■ **PROBLEM**:
Reproduce each line exactly. Skip none.

** begin INFORMATION PROVIDED **

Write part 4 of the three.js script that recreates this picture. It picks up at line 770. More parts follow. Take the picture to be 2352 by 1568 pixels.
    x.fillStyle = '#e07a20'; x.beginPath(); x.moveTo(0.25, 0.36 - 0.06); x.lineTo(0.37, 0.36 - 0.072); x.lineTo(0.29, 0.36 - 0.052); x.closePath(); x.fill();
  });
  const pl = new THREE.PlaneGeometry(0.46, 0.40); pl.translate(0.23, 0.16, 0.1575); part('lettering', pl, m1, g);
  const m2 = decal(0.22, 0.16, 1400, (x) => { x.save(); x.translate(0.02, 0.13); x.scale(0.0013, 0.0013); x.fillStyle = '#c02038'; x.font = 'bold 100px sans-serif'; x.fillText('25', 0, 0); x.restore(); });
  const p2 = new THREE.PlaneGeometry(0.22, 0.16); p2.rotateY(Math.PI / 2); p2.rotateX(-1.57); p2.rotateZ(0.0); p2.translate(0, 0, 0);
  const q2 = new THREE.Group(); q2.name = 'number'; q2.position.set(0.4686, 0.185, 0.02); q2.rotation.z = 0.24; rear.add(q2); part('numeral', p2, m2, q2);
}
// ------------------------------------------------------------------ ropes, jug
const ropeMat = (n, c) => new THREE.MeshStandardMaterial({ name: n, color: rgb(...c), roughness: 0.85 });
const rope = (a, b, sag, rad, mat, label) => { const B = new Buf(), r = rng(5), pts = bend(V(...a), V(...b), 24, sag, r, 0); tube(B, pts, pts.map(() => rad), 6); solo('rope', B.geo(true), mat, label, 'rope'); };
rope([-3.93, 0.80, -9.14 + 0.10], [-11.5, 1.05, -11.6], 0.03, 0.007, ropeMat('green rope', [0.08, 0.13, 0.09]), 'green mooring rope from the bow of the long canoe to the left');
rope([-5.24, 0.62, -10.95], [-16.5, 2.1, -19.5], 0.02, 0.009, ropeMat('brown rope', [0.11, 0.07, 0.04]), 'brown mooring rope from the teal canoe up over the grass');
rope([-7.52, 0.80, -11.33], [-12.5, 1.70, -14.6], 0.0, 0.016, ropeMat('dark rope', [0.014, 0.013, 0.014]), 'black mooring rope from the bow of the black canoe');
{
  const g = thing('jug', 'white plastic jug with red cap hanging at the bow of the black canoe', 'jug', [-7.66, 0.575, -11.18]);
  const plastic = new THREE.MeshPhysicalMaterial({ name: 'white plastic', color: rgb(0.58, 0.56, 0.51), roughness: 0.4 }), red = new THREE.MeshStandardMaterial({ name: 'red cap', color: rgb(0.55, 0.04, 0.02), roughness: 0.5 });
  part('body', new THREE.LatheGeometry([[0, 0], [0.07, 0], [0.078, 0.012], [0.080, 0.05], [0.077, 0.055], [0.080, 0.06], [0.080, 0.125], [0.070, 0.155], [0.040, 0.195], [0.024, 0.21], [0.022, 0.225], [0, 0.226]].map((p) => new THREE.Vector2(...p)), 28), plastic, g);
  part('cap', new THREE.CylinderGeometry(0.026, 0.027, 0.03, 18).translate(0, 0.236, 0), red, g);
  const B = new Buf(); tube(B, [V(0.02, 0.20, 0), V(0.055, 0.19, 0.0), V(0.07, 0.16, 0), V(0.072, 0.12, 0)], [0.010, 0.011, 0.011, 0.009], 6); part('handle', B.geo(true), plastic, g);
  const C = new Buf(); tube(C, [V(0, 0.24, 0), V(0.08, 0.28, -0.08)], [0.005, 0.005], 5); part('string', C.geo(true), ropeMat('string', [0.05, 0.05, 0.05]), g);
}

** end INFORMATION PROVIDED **

■ **FINISHED TASK**:
Write part 4 of the three.js script that recreates this picture. It picks up at line 770. More parts follow. Take the picture to be 2352 by 1568 pixels.
    x.fillStyle = '#e07a20'; x.beginPath(); x.moveTo(0.25, 0.36 - 0.06); x.lineTo(0.37, 0.36 - 0.072); x.lineTo(0.29, 0.36 - 0.052); x.closePath(); x.fill();
  });
  const pl = new THREE.PlaneGeometry(0.46, 0.40); pl.translate(0.23, 0.16, 0.1575); part('lettering', pl, m1, g);
  const m2 = decal(0.22, 0.16, 1400, (x) => { x.save(); x.translate(0.02, 0.13); x.scale(0.0013, 0.0013); x.fillStyle = '#c02038'; x.font = 'bold 100px sans-serif'; x.fillText('25', 0, 0); x.restore(); });
  const p2 = new THREE.PlaneGeometry(0.22, 0.16); p2.rotateY(Math.PI / 2); p2.rotateX(-1.57); p2.rotateZ(0.0); p2.translate(0, 0, 0);
  const q2 = new THREE.Group(); q2.name = 'number'; q2.position.set(0.4686, 0.185, 0.02); q2.rotation.z = 0.24; rear.add(q2); part('numeral', p2, m2, q2);
}
// ------------------------------------------------------------------ ropes, jug
const ropeMat = (n, c) => new THREE.MeshStandardMaterial({ name: n, color: rgb(...c), roughness: 0.85 });
const rope = (a, b, sag, rad, mat, label) => { const B = new Buf(), r = rng(5), pts = bend(V(...a), V(...b), 24, sag, r, 0); tube(B, pts, pts.map(() => rad), 6); solo('rope', B.geo(true), mat, label, 'rope'); };
rope([-3.93, 0.80, -9.14 + 0.10], [-11.5, 1.05, -11.6], 0.03, 0.007, ropeMat('green rope', [0.08, 0.13, 0.09]), 'green mooring rope from the bow of the long canoe to the left');
rope([-5.24, 0.62, -10.95], [-16.5, 2.1, -19.5], 0.02, 0.009, ropeMat('brown rope', [0.11, 0.07, 0.04]), 'brown mooring rope from the teal canoe up over the grass');
rope([-7.52, 0.80, -11.33], [-12.5, 1.70, -14.6], 0.0, 0.016, ropeMat('dark rope', [0.014, 0.013, 0.014]), 'black mooring rope from the bow of the black canoe');
{
  const g = thing('jug', 'white plastic jug with red cap hanging at the bow of the black canoe', 'jug', [-7.66, 0.575, -11.18]);
  const plastic = new THREE.MeshPhysicalMaterial({ name: 'white plastic', color: rgb(0.58, 0.56, 0.51), roughness: 0.4 }), red = new THREE.MeshStandardMaterial({ name: 'red cap', color: rgb(0.55, 0.04, 0.02), roughness: 0.5 });
  part('body', new THREE.LatheGeometry([[0, 0], [0.07, 0], [0.078, 0.012], [0.080, 0.05], [0.077, 0.055], [0.080, 0.06], [0.080, 0.125], [0.070, 0.155], [0.040, 0.195], [0.024, 0.21], [0.022, 0.225], [0, 0.226]].map((p) => new THREE.Vector2(...p)), 28), plastic, g);
  part('cap', new THREE.CylinderGeometry(0.026, 0.027, 0.03, 18).translate(0, 0.236, 0), red, g);
  const B = new Buf(); tube(B, [V(0.02, 0.20, 0), V(0.055, 0.19, 0.0), V(0.07, 0.16, 0), V(0.072, 0.12, 0)], [0.010, 0.011, 0.011, 0.009], 6); part('handle', B.geo(true), plastic, g);
  const C = new Buf(); tube(C, [V(0, 0.24, 0), V(0.08, 0.28, -0.08)], [0.005, 0.005], 5); part('string', C.geo(true), ropeMat('string', [0.05, 0.05, 0.05]), g);
}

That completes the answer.